The free energy of a system is dependent on the pressure of gases or the concentration of species in solution. This means $\Delta G$ changes as the reaction proceeds. For an ideal gas, entropy depends on volume; specifically, S_{large\,volume} > S_{small\,volume}. Because pressure and volume are inversely related, entropy is higher at lower pressures: S_{low\,p} > S_{high\,p}. The free energy of an ideal gas at any pressure $P$ is related to its standard state free energy by the equation $G = G^\circ + RT \ln(P)$ . For a general reaction $A(g) \rightarrow B(g)$ , the change in free energy is expressed as $\Delta G = G_B - G_A = (G_B^\circ + RT \ln P_B) - (G_A^\circ + RT \ln P_A)$ . This simplifies to $\Delta G = \Delta G^\circ + RT \ln\left(\frac{P_B}{P_A}\right)$ , or more generally, $\Delta G = \Delta G^\circ + RT \ln Q$ , where $Q$ is the reaction quotient.

Relationship Between Free Energy and Equilibrium

Equilibrium represents the lowest possible free energy value available to a chemical system. At equilibrium, the change in free energy ( $\Delta G$ ) is zero. Substituting this into the pressure equation gives $0 = \Delta G^\circ + RT \ln K$ , which leads to the vital relationship $\Delta G^\circ = -RT \ln K$ , where $K$ is the equilibrium constant. The magnitude and sign of $\Delta G^\circ$ determine the value of $K$ :

If $\Delta G^\circ = 0$ , then $K = 1$ .
If \Delta G^\circ > 0, then K < 1 (the reaction is reactant-favored).
If \Delta G^\circ < 0, then K > 1 (the reaction is product-favored).

Example: Calculating Non-Standard Free Energy for Methanol Synthesis

Consider the reaction $CO(g) + 2H_2(g) \rightarrow CH_3OH(l)$ at $25\,^\circ C$ . We calculate $\Delta G$ when the partial pressures are non-standard: $P_{CO} = 5.0\,atm$ and $P_{H_2} = 3.0\,atm$ . Using the relationship $\Delta G = \Delta G^\circ + RT \ln Q$ , we first determine $\Delta G^\circ$ from standard tables and then calculate $Q = \frac{1}{P_{CO} \times P_{H_2}^2} = \frac{1}{5.0 \times 3.0^2} = \frac{1}{45}$ . Plugging these values into the equation (with $R = 8.314\,J/K \cdot mol$ and $T = 298.15\,K$ ) allows for the calculation of the specific free energy change under these distinct pressure conditions.

Thermodynamics and the Reaction Profile

The total free energy of a system ( $G_{system}$ ) can be visualized as a curve relative to the reaction progress.

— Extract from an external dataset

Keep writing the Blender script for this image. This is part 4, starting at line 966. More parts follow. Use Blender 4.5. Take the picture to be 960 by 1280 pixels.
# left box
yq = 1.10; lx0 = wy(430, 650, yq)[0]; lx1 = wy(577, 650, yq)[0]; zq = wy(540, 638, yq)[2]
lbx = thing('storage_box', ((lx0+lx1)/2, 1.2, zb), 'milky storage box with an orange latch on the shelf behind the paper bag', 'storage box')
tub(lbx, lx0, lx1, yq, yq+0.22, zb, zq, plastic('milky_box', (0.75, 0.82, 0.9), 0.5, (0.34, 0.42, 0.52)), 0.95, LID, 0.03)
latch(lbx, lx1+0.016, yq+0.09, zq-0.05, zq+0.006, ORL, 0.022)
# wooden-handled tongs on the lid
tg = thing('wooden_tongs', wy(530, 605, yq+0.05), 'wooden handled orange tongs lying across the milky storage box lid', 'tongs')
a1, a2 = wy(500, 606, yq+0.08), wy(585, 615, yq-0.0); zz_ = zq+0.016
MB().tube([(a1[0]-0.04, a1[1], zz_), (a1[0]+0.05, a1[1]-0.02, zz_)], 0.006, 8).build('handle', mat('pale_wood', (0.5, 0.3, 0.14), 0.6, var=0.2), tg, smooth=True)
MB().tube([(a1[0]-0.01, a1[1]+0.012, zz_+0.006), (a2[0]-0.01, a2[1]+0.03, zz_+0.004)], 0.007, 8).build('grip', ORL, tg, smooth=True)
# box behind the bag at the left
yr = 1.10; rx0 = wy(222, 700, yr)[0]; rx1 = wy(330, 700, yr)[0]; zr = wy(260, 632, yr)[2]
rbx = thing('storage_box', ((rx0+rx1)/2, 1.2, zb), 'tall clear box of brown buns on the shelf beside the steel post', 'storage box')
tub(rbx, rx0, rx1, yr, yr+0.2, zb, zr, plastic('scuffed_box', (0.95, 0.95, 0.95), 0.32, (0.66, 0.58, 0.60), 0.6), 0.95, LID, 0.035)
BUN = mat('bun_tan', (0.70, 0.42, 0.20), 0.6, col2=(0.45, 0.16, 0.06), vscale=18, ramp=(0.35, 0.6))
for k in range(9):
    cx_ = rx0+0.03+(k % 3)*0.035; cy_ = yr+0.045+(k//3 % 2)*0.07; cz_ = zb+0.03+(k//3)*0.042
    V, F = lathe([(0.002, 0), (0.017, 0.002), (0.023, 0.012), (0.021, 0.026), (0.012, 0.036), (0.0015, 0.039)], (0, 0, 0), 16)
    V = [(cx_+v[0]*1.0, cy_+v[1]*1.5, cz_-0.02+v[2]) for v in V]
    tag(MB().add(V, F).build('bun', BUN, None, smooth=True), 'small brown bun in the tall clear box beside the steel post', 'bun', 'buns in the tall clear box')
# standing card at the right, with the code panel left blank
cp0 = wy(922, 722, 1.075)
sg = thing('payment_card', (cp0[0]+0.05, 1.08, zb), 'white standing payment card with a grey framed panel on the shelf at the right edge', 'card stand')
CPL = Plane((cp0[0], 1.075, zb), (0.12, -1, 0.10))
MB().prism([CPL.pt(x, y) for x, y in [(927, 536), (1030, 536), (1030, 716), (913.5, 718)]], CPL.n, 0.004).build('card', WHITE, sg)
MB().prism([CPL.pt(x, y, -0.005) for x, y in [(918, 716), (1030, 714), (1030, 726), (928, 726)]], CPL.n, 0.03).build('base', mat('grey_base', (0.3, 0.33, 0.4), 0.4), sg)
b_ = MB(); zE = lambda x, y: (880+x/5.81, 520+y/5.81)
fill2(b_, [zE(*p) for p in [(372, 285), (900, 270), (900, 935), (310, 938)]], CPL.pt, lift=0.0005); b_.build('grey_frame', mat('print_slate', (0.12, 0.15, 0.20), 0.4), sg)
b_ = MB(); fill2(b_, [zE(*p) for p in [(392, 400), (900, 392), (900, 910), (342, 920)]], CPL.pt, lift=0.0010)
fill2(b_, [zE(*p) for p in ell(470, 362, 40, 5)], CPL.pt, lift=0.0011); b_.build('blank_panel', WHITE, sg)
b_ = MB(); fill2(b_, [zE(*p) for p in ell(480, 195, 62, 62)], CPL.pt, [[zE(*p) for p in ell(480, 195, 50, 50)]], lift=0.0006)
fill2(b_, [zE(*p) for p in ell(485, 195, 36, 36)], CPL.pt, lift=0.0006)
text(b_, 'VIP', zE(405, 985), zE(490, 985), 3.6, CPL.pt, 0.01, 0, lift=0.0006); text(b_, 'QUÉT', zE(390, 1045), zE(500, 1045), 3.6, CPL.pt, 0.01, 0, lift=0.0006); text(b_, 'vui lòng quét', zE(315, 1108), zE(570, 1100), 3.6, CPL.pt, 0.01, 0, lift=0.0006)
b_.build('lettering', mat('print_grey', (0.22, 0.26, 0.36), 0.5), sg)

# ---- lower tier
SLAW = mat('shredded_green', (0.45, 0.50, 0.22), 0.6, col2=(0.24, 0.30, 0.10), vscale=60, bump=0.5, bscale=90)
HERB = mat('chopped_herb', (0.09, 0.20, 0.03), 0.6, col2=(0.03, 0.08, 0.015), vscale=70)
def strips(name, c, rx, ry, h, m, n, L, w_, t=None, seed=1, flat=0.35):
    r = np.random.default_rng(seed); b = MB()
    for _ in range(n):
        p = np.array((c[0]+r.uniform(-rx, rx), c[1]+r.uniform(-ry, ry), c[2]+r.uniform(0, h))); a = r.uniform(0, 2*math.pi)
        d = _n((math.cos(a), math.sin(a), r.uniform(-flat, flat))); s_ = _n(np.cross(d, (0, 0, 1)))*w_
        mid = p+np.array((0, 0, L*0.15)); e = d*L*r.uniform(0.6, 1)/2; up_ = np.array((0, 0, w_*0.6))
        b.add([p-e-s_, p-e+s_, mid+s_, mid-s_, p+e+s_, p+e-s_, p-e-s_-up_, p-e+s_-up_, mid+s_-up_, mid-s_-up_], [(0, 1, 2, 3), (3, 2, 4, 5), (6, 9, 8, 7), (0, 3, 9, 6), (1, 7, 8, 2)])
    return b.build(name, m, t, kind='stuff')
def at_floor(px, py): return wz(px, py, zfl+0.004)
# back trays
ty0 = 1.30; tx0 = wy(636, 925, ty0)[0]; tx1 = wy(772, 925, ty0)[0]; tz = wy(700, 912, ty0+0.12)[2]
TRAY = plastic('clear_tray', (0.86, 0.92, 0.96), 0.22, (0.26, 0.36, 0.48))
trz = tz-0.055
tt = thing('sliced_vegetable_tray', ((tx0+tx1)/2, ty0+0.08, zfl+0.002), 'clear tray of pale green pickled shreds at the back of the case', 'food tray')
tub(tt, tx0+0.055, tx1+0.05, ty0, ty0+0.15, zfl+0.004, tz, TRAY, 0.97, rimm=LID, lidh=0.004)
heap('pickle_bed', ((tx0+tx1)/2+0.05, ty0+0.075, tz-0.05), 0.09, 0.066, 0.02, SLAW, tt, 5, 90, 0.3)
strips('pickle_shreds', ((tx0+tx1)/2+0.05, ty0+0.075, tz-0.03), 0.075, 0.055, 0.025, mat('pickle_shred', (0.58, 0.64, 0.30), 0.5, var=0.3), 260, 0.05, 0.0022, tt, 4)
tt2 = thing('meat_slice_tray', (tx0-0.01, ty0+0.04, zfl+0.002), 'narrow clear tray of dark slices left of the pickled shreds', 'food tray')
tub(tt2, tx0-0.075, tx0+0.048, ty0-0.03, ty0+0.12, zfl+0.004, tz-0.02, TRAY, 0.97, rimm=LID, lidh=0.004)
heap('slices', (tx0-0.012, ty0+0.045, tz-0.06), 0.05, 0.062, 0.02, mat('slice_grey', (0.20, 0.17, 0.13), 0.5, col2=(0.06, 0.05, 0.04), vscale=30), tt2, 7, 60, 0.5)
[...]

For any reaction $A(g) \rightarrow B(g)$ , if $\Delta G^\circ = 0$ , the standard free energies of pure $A$ and pure $B$ are equal ( $G_A^\circ = G_B^\circ$ ), and the equilibrium position ( $Q = K = 1$ ) occurs when partial pressures are equal ( $P_A = P_B$ ). In cases where \Delta G^\circ > 0, the system is reactant-favored (K < 1), meaning the minimum of the free energy curve lies closer to the reactants (P_A > P_B). Conversely, when \Delta G^\circ < 0, the system is product-favored (K > 1), and the minimum free energy is found closer to the products (P_B > P_A). Regardless of the starting point, if Q < K, then \Delta G < 0 and the reaction proceeds forward. If Q > K, then \Delta G > 0 and the reaction proceeds in reverse toward the equilibrium position, which is always the point of lowest system free energy.